Similarly, if someone wanted to discuss the philosophies of a few now dead academics who embraced “cultural Marxism,” I might choose to participate in those discussions in the same way that I would discuss Athenian Democracy or other long departed social trends, but people who spout claims about “cultural Marxism” in the present tense simply render any further discussion moot, since they are merely abusing the term as a synonym for “bad” while pretending that the entire movement had not died out several decades ago.

Actually political correctness does have a marxist goal at its heart and here is the proof: “white trash”. It is perfectly acceptable to for anyone anywhere at anytime to openly label people as “white trash”, the term appears in the MSM frequently and leftist columnists and commenters use it with reckless abandon. Contrast that phrase with a similar disparaging phrase for blacks, hispanics, asians, or any other group and the hypocrisy is apparent. This is cultural marxism in action.

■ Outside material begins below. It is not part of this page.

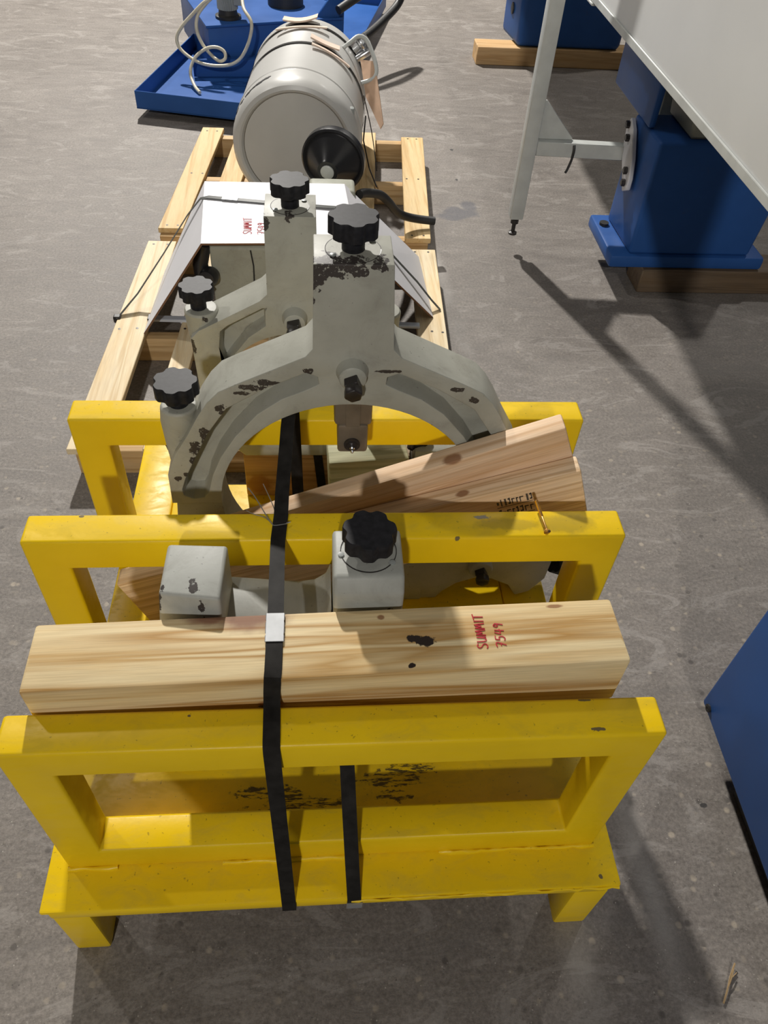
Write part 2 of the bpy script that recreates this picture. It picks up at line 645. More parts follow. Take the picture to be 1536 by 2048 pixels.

Racism is real, racism exists in every ethnic group and it is directed outward at every other ethnic group. Marxists, however, only recognize and act upon racist action coming from the “bourgeoisie” (in modern America the white “middle-class”) and they simultaneously deny the existence or relevance of racism directed toward the bourgeoisie. And it goes well beyond the hypocrisy of “political correctness”, look at Affirmative Action and Hate Crime Laws, these are clear examples of institutionalized racism against a specific segment of the population. Cultural Marxism is thriving, even if it goes by some other name among some other group of people. To parapharase Shakespeare: marxism by any other name smells just as rotten :smiley:

I don’t care much about your nonsense theory, but please don’t abuse Shakespeare like this.

:dubious: And how is that supposed to lead to proletarian revolution?!